La sinistra è arrivata col polso debolissimo sul ring delle elezioni presidenziali. Ha messo i guantoni e ha cominciato a combattere con se stessa. Gli avversari non sono saliti sul ring. L’Italia clericale e fascista non combatte a viso aperto, gli basta che vengano garantiti i propri interessi. E se questo lavoro lo fa un ex comunista non c’è problema. L’elezione di Napolitano per come è maturata è la pagina più nera della nostra storia, un venticinque aprile alla rovescia: dalla liberazione alla mummificazione.

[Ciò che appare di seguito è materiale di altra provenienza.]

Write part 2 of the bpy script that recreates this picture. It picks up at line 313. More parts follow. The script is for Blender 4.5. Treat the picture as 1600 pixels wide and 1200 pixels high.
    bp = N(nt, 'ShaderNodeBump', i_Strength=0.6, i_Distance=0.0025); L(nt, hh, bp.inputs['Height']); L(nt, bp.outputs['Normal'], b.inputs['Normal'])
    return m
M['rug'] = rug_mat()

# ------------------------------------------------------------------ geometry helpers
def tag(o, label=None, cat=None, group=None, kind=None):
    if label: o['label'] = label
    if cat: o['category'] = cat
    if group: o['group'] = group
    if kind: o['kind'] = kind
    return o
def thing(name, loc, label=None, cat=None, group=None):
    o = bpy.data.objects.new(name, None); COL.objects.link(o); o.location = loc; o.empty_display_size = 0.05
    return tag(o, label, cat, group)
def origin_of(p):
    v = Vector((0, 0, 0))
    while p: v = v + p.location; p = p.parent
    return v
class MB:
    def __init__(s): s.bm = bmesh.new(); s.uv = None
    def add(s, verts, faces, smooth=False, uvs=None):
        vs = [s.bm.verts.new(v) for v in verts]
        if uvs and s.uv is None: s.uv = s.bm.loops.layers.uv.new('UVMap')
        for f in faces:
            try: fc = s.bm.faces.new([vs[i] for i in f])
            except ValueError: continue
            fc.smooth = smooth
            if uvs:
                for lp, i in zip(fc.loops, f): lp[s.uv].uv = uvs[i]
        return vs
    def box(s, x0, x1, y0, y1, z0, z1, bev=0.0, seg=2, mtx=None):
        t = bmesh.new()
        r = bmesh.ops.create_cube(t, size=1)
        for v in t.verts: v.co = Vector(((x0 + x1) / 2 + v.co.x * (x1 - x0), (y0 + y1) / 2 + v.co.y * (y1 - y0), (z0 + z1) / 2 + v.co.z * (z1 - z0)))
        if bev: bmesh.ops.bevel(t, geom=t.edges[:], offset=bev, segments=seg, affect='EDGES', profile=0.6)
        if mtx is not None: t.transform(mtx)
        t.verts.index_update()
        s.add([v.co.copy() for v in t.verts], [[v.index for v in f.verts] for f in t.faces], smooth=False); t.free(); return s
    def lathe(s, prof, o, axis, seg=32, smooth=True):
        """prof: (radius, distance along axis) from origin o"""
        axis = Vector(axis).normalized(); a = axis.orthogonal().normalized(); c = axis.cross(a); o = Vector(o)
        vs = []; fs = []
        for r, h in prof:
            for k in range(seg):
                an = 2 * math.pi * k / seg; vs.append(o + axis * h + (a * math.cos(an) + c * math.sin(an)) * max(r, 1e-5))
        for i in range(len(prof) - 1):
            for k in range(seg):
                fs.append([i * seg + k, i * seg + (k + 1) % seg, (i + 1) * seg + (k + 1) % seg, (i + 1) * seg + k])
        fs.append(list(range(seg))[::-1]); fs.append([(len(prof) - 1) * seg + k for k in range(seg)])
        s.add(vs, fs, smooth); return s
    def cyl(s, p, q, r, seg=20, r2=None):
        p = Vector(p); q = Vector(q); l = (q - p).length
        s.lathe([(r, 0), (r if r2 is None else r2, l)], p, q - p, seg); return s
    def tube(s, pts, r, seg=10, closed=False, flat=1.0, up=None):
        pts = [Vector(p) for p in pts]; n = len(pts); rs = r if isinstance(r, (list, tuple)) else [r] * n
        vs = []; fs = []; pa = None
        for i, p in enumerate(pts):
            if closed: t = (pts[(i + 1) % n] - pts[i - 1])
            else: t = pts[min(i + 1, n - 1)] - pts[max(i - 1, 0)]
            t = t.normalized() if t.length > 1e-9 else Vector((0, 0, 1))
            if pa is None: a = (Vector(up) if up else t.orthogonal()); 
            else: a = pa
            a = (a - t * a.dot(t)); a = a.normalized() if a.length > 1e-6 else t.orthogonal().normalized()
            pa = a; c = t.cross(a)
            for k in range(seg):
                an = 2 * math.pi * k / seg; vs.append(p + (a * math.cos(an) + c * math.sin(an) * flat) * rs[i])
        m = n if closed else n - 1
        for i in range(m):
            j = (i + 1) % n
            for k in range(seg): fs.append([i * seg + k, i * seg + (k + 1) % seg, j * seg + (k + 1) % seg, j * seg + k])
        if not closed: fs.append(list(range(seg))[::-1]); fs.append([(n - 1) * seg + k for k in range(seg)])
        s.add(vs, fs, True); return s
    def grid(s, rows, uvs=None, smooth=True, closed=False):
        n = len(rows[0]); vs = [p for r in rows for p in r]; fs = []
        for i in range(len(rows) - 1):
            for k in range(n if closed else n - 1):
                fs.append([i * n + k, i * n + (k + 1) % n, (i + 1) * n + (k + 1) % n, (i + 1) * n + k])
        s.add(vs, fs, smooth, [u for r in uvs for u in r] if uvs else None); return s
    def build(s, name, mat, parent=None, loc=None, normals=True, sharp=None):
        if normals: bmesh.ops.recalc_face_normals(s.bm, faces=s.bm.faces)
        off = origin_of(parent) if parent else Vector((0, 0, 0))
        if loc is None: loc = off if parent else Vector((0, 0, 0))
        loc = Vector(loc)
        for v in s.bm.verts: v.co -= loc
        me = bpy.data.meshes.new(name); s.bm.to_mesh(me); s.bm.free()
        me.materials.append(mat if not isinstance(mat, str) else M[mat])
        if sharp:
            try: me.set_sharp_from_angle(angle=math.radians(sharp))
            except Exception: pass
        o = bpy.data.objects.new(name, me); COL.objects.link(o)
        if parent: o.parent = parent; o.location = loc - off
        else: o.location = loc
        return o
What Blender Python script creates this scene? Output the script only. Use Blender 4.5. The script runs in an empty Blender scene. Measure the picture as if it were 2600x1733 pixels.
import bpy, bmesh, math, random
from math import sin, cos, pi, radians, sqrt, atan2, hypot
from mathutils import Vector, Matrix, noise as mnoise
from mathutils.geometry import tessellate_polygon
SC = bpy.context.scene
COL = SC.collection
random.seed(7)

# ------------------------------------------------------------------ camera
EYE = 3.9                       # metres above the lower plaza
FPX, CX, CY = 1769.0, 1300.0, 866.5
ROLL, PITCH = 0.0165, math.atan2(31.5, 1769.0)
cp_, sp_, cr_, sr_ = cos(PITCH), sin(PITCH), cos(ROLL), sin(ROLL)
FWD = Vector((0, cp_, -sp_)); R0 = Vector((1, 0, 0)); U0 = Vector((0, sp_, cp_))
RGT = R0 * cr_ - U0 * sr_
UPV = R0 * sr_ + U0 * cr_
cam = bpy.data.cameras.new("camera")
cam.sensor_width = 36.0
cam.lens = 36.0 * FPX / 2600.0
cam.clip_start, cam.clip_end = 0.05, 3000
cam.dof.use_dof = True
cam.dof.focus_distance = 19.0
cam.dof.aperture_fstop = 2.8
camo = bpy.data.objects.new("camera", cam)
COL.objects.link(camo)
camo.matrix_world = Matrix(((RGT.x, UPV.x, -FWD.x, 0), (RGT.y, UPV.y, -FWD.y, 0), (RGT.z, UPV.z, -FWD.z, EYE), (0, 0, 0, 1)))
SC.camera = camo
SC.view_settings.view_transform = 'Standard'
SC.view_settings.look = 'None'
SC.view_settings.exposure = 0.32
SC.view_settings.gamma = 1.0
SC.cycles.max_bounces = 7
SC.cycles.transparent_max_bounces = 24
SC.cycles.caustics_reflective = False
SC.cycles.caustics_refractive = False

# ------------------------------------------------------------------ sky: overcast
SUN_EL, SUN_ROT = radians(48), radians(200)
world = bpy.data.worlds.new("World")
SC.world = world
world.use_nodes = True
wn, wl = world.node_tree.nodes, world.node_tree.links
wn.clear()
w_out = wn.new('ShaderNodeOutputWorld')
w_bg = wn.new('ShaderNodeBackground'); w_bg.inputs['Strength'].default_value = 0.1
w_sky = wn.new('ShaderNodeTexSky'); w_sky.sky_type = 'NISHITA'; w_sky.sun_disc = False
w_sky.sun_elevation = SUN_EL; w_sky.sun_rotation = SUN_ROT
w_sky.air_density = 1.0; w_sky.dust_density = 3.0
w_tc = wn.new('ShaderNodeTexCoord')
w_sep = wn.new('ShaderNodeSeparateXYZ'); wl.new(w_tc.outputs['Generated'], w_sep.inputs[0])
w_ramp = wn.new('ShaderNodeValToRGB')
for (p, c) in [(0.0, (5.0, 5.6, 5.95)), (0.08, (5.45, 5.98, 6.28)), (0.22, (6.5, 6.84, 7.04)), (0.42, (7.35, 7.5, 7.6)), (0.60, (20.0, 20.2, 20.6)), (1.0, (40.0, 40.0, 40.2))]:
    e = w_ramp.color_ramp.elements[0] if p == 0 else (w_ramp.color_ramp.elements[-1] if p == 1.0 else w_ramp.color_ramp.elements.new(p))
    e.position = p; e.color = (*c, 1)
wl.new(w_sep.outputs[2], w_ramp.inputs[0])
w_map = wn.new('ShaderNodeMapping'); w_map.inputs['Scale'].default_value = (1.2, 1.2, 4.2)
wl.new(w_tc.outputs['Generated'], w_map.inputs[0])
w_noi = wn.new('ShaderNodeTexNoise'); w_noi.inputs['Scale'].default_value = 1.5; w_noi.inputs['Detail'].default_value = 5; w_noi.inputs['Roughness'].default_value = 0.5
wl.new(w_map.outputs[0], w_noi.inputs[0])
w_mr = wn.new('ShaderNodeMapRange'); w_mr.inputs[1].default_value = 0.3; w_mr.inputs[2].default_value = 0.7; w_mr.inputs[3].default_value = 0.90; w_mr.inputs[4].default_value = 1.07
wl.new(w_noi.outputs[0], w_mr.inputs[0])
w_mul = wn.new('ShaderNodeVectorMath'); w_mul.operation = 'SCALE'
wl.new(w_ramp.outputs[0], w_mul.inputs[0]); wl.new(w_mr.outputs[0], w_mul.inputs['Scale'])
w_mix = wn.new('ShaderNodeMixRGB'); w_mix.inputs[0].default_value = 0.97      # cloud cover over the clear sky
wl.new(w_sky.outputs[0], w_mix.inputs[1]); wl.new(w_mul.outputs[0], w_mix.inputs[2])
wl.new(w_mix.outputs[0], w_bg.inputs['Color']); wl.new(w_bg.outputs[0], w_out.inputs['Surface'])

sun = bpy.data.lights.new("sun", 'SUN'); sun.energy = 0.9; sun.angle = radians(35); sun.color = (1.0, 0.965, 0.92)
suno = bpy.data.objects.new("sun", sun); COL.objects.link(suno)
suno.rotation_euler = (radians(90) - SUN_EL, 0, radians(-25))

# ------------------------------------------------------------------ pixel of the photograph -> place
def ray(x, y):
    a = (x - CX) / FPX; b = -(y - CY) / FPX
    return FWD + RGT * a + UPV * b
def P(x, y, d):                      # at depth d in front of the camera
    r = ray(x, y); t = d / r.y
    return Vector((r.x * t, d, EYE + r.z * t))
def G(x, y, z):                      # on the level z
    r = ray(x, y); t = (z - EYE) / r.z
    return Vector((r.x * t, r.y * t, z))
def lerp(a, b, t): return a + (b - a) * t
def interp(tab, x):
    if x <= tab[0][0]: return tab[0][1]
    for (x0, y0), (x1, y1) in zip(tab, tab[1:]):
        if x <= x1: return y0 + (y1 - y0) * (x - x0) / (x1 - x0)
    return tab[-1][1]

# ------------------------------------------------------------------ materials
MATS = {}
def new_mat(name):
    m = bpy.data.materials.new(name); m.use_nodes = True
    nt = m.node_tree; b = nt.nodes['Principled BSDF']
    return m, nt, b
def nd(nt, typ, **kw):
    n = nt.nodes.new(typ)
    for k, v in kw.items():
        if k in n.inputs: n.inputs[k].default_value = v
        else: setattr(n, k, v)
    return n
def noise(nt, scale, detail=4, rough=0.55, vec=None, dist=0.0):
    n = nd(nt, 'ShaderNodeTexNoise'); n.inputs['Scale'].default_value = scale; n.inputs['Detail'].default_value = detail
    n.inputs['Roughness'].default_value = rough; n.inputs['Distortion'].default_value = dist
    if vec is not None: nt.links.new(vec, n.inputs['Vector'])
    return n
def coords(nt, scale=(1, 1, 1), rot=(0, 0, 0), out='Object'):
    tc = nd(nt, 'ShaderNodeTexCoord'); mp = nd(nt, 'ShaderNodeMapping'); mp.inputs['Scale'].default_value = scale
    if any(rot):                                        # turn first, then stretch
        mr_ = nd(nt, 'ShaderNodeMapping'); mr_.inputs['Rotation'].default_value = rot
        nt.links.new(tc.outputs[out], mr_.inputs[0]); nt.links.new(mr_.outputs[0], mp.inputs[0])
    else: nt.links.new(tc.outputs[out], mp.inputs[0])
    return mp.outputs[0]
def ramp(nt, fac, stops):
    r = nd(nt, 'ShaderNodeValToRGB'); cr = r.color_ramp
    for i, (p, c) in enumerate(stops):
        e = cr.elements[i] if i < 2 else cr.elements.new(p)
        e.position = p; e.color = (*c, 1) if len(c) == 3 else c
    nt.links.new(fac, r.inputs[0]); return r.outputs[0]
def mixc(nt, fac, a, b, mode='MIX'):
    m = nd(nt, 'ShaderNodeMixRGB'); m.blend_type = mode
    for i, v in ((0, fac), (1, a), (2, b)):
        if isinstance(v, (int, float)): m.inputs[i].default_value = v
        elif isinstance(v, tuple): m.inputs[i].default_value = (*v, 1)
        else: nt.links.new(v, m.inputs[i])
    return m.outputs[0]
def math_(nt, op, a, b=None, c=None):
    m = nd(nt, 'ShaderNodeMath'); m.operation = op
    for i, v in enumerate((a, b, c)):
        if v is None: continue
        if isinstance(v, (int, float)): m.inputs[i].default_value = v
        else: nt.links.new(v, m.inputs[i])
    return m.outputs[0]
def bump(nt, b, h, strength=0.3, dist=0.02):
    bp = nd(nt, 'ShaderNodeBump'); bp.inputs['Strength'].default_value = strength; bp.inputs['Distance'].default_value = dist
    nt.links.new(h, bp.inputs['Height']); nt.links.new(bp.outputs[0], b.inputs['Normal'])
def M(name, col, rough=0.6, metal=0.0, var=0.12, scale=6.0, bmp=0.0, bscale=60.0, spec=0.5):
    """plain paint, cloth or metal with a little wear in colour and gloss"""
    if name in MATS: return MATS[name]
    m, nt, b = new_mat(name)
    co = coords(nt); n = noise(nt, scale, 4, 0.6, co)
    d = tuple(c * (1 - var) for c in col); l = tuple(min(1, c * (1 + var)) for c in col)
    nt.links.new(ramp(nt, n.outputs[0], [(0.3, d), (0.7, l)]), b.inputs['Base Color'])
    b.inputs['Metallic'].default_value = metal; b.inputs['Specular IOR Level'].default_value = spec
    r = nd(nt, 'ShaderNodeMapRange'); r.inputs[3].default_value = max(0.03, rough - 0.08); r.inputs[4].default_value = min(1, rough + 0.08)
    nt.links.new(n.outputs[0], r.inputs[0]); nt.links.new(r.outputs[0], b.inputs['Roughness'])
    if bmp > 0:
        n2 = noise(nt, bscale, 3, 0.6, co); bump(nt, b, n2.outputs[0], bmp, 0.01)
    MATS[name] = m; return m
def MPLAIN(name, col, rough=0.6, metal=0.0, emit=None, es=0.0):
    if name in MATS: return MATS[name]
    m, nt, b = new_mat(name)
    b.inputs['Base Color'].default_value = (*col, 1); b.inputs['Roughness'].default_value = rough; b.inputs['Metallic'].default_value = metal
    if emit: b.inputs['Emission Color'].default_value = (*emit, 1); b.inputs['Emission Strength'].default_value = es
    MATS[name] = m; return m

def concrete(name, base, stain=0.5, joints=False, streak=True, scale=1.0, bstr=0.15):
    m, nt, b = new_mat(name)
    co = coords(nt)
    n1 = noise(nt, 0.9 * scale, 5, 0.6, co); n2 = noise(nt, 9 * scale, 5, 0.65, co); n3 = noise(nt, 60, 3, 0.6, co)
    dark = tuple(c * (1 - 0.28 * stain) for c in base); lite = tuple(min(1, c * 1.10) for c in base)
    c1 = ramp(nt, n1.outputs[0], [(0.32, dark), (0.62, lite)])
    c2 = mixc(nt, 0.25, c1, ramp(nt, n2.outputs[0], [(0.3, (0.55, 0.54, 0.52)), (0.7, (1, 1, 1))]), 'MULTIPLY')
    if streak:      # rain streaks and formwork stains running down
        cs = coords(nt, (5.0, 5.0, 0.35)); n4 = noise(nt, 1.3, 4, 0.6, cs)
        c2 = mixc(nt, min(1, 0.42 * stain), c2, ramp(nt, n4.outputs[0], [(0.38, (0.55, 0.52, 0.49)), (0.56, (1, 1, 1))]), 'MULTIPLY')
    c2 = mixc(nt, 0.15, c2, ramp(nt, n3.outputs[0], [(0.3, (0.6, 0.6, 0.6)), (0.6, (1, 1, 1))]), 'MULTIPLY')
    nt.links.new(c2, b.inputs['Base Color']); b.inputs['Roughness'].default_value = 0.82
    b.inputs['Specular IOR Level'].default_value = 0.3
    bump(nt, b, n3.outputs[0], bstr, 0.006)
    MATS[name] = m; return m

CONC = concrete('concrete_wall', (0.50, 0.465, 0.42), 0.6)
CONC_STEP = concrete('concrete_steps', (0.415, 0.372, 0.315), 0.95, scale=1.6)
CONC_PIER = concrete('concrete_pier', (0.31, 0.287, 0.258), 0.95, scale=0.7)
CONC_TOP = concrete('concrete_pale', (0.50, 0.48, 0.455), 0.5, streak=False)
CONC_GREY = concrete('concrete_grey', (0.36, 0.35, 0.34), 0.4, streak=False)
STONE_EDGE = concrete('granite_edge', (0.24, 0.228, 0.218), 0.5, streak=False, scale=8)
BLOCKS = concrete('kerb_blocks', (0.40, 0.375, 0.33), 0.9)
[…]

Ora quel filo di sinistra che c’è in Parlamento deve a guardare a tutta la sinistra che c’è nel paese. Ora si può fare un partito che sia ispirato a una democrazia profonda. Attento all’Europa, ma ma più ancora ai territori. Innervato dalla dimensione locale e non dai giochi di palazzo.
L’elezione di Napolitano azzera di fatto il Partito Democratico e finisce un lungo equivoco. La sinistra si organizzi in un partito che non abbia nessuna compiacenza per il berlusconismo e nemmeno per gli estremisti della moderazione che allignano al centro.
L’Italia ha bisogno di un vero conflitto democratico, non di agonizzanti che si prestano soccorso.
Abbiamo una figura come Fabrizio Barca che può essere un ottimo punto di coagulo. Non abbiamo bisogno di un leader che parli per slogan e non abbiamo bisogno neppure del comunismo all’antica. Una sinistra radicalmente ecologista, una sinistra per niente supina alle suggestioni della grande finanza. Una sinistra che organizza il suo popolo, che unisce scrupolo e utopia, che fa politica e cultura, che amministra e crea senso, voglia di futuro.
Non sarà facile, non sarà un lavoro di pochi mesi, ma non si può più restare in attesa di quello che fanno i vecchi dirigenti del Pd.
Se Grillo ha preso un quarto dell’elettorato, non si capisce perché un partito veramente di sinistra non possa prendere la maggioranza dei voti. L’Italia laida e meschina esiste e va affrontata. Senza conflitto, senza sinistra, marciremo in una palude che potrebbe diventare definitiva.